Exercise task
Give all of the lines again exactly as they read.

Material provided
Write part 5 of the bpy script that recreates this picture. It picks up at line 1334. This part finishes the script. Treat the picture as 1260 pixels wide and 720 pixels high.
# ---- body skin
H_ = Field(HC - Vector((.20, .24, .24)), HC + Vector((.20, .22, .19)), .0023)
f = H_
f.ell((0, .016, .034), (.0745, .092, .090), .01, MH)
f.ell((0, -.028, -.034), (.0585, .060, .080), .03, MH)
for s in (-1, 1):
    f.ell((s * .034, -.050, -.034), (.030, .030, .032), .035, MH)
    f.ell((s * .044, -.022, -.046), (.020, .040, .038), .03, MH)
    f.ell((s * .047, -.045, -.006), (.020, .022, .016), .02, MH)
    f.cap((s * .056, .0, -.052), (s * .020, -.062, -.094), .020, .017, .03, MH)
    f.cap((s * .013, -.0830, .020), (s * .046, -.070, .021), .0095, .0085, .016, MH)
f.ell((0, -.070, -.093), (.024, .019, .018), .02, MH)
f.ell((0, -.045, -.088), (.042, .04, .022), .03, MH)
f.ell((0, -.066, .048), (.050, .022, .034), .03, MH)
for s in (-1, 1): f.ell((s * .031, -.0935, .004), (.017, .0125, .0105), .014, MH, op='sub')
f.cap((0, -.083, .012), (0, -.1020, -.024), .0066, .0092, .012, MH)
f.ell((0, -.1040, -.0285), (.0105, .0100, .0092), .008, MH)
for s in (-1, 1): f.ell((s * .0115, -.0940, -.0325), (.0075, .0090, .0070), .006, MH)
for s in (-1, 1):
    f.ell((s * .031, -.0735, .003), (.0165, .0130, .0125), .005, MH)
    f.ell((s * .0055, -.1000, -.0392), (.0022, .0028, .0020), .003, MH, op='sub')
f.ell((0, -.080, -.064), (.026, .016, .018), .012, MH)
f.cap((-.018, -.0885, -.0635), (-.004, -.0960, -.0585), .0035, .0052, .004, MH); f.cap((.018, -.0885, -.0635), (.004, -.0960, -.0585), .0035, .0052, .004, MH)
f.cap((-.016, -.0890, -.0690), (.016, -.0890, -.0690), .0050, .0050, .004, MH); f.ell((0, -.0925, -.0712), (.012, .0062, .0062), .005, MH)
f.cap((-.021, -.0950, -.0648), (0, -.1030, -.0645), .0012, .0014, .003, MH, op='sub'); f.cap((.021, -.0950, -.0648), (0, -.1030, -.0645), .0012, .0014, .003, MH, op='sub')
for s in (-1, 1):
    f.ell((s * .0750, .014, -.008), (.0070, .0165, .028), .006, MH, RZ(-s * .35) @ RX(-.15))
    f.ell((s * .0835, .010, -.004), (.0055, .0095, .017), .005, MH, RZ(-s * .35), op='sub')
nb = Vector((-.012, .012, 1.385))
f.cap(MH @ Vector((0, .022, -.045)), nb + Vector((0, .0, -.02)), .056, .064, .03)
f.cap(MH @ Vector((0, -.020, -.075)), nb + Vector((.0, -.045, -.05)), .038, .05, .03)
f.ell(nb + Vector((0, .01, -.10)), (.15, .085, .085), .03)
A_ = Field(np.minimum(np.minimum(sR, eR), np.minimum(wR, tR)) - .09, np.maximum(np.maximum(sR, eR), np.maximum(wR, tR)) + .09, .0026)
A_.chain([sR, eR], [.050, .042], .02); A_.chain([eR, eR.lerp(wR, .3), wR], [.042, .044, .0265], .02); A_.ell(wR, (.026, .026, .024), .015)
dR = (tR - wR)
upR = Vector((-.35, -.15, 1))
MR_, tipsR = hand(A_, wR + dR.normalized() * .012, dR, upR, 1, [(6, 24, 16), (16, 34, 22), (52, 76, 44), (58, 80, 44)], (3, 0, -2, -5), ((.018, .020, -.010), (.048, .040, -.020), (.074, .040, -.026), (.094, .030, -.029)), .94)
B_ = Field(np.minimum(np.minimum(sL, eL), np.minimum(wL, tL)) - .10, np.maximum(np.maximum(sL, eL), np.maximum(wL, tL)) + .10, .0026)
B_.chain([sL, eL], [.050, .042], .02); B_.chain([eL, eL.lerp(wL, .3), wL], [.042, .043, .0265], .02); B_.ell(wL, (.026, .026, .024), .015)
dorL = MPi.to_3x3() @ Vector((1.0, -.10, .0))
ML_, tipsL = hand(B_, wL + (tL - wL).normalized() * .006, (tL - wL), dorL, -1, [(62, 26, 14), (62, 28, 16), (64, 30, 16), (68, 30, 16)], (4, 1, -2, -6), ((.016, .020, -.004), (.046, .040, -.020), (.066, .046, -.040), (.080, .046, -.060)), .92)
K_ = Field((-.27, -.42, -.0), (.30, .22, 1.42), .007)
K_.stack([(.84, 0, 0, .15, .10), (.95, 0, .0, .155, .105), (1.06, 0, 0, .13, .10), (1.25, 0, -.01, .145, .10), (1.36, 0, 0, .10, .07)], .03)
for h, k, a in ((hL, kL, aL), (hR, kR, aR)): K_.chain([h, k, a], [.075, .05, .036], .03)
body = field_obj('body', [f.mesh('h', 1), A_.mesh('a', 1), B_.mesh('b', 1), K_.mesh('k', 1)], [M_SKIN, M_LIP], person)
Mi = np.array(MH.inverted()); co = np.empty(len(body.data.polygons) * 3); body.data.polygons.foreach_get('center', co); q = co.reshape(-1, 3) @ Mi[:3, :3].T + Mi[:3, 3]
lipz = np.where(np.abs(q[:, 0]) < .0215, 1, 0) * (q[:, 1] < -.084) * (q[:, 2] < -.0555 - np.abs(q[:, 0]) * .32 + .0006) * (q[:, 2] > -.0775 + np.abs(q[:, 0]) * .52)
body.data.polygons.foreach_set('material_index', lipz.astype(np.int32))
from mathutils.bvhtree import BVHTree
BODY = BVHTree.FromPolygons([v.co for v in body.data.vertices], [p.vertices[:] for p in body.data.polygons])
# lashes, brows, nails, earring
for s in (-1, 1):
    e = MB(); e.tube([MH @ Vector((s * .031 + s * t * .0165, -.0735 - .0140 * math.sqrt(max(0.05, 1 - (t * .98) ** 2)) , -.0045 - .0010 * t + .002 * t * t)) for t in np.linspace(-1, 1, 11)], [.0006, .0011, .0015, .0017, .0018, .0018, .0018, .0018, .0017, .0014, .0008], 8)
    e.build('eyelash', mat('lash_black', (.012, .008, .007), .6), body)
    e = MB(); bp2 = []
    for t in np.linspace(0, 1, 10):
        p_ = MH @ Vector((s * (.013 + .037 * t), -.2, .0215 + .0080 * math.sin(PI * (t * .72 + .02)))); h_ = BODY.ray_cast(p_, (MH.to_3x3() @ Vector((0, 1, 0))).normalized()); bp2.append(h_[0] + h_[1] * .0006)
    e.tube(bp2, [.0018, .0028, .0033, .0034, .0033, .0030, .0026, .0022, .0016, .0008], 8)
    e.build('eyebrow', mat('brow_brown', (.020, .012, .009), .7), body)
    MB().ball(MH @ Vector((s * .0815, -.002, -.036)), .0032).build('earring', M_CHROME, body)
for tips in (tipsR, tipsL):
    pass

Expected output
Write part 5 of the bpy script that recreates this picture. It picks up at line 1334. This part finishes the script. Treat the picture as 1260 pixels wide and 720 pixels high.
# ---- body skin
H_ = Field(HC - Vector((.20, .24, .24)), HC + Vector((.20, .22, .19)), .0023)
f = H_
f.ell((0, .016, .034), (.0745, .092, .090), .01, MH)
f.ell((0, -.028, -.034), (.0585, .060, .080), .03, MH)
for s in (-1, 1):
    f.ell((s * .034, -.050, -.034), (.030, .030, .032), .035, MH)
    f.ell((s * .044, -.022, -.046), (.020, .040, .038), .03, MH)
    f.ell((s * .047, -.045, -.006), (.020, .022, .016), .02, MH)
    f.cap((s * .056, .0, -.052), (s * .020, -.062, -.094), .020, .017, .03, MH)
    f.cap((s * .013, -.0830, .020), (s * .046, -.070, .021), .0095, .0085, .016, MH)
f.ell((0, -.070, -.093), (.024, .019, .018), .02, MH)
f.ell((0, -.045, -.088), (.042, .04, .022), .03, MH)
f.ell((0, -.066, .048), (.050, .022, .034), .03, MH)
for s in (-1, 1): f.ell((s * .031, -.0935, .004), (.017, .0125, .0105), .014, MH, op='sub')
f.cap((0, -.083, .012), (0, -.1020, -.024), .0066, .0092, .012, MH)
f.ell((0, -.1040, -.0285), (.0105, .0100, .0092), .008, MH)
for s in (-1, 1): f.ell((s * .0115, -.0940, -.0325), (.0075, .0090, .0070), .006, MH)
for s in (-1, 1):
    f.ell((s * .031, -.0735, .003), (.0165, .0130, .0125), .005, MH)
    f.ell((s * .0055, -.1000, -.0392), (.0022, .0028, .0020), .003, MH, op='sub')
f.ell((0, -.080, -.064), (.026, .016, .018), .012, MH)
f.cap((-.018, -.0885, -.0635), (-.004, -.0960, -.0585), .0035, .0052, .004, MH); f.cap((.018, -.0885, -.0635), (.004, -.0960, -.0585), .0035, .0052, .004, MH)
f.cap((-.016, -.0890, -.0690), (.016, -.0890, -.0690), .0050, .0050, .004, MH); f.ell((0, -.0925, -.0712), (.012, .0062, .0062), .005, MH)
f.cap((-.021, -.0950, -.0648), (0, -.1030, -.0645), .0012, .0014, .003, MH, op='sub'); f.cap((.021, -.0950, -.0648), (0, -.1030, -.0645), .0012, .0014, .003, MH, op='sub')
for s in (-1, 1):
    f.ell((s * .0750, .014, -.008), (.0070, .0165, .028), .006, MH, RZ(-s * .35) @ RX(-.15))
    f.ell((s * .0835, .010, -.004), (.0055, .0095, .017), .005, MH, RZ(-s * .35), op='sub')
nb = Vector((-.012, .012, 1.385))
f.cap(MH @ Vector((0, .022, -.045)), nb + Vector((0, .0, -.02)), .056, .064, .03)
f.cap(MH @ Vector((0, -.020, -.075)), nb + Vector((.0, -.045, -.05)), .038, .05, .03)
f.ell(nb + Vector((0, .01, -.10)), (.15, .085, .085), .03)
A_ = Field(np.minimum(np.minimum(sR, eR), np.minimum(wR, tR)) - .09, np.maximum(np.maximum(sR, eR), np.maximum(wR, tR)) + .09, .0026)
A_.chain([sR, eR], [.050, .042], .02); A_.chain([eR, eR.lerp(wR, .3), wR], [.042, .044, .0265], .02); A_.ell(wR, (.026, .026, .024), .015)
dR = (tR - wR)
upR = Vector((-.35, -.15, 1))
MR_, tipsR = hand(A_, wR + dR.normalized() * .012, dR, upR, 1, [(6, 24, 16), (16, 34, 22), (52, 76, 44), (58, 80, 44)], (3, 0, -2, -5), ((.018, .020, -.010), (.048, .040, -.020), (.074, .040, -.026), (.094, .030, -.029)), .94)
B_ = Field(np.minimum(np.minimum(sL, eL), np.minimum(wL, tL)) - .10, np.maximum(np.maximum(sL, eL), np.maximum(wL, tL)) + .10, .0026)
B_.chain([sL, eL], [.050, .042], .02); B_.chain([eL, eL.lerp(wL, .3), wL], [.042, .043, .0265], .02); B_.ell(wL, (.026, .026, .024), .015)
dorL = MPi.to_3x3() @ Vector((1.0, -.10, .0))
ML_, tipsL = hand(B_, wL + (tL - wL).normalized() * .006, (tL - wL), dorL, -1, [(62, 26, 14), (62, 28, 16), (64, 30, 16), (68, 30, 16)], (4, 1, -2, -6), ((.016, .020, -.004), (.046, .040, -.020), (.066, .046, -.040), (.080, .046, -.060)), .92)
K_ = Field((-.27, -.42, -.0), (.30, .22, 1.42), .007)
K_.stack([(.84, 0, 0, .15, .10), (.95, 0, .0, .155, .105), (1.06, 0, 0, .13, .10), (1.25, 0, -.01, .145, .10), (1.36, 0, 0, .10, .07)], .03)
for h, k, a in ((hL, kL, aL), (hR, kR, aR)): K_.chain([h, k, a], [.075, .05, .036], .03)
body = field_obj('body', [f.mesh('h', 1), A_.mesh('a', 1), B_.mesh('b', 1), K_.mesh('k', 1)], [M_SKIN, M_LIP], person)
Mi = np.array(MH.inverted()); co = np.empty(len(body.data.polygons) * 3); body.data.polygons.foreach_get('center', co); q = co.reshape(-1, 3) @ Mi[:3, :3].T + Mi[:3, 3]
lipz = np.where(np.abs(q[:, 0]) < .0215, 1, 0) * (q[:, 1] < -.084) * (q[:, 2] < -.0555 - np.abs(q[:, 0]) * .32 + .0006) * (q[:, 2] > -.0775 + np.abs(q[:, 0]) * .52)
body.data.polygons.foreach_set('material_index', lipz.astype(np.int32))
from mathutils.bvhtree import BVHTree
BODY = BVHTree.FromPolygons([v.co for v in body.data.vertices], [p.vertices[:] for p in body.data.polygons])
# lashes, brows, nails, earring
for s in (-1, 1):
    e = MB(); e.tube([MH @ Vector((s * .031 + s * t * .0165, -.0735 - .0140 * math.sqrt(max(0.05, 1 - (t * .98) ** 2)) , -.0045 - .0010 * t + .002 * t * t)) for t in np.linspace(-1, 1, 11)], [.0006, .0011, .0015, .0017, .0018, .0018, .0018, .0018, .0017, .0014, .0008], 8)
    e.build('eyelash', mat('lash_black', (.012, .008, .007), .6), body)
    e = MB(); bp2 = []
    for t in np.linspace(0, 1, 10):
        p_ = MH @ Vector((s * (.013 + .037 * t), -.2, .0215 + .0080 * math.sin(PI * (t * .72 + .02)))); h_ = BODY.ray_cast(p_, (MH.to_3x3() @ Vector((0, 1, 0))).normalized()); bp2.append(h_[0] + h_[1] * .0006)
    e.tube(bp2, [.0018, .0028, .0033, .0034, .0033, .0030, .0026, .0022, .0016, .0008], 8)
    e.build('eyebrow', mat('brow_brown', (.020, .012, .009), .7), body)
    MB().ball(MH @ Vector((s * .0815, -.002, -.036)), .0032).build('earring', M_CHROME, body)
for tips in (tipsR, tipsL):
    pass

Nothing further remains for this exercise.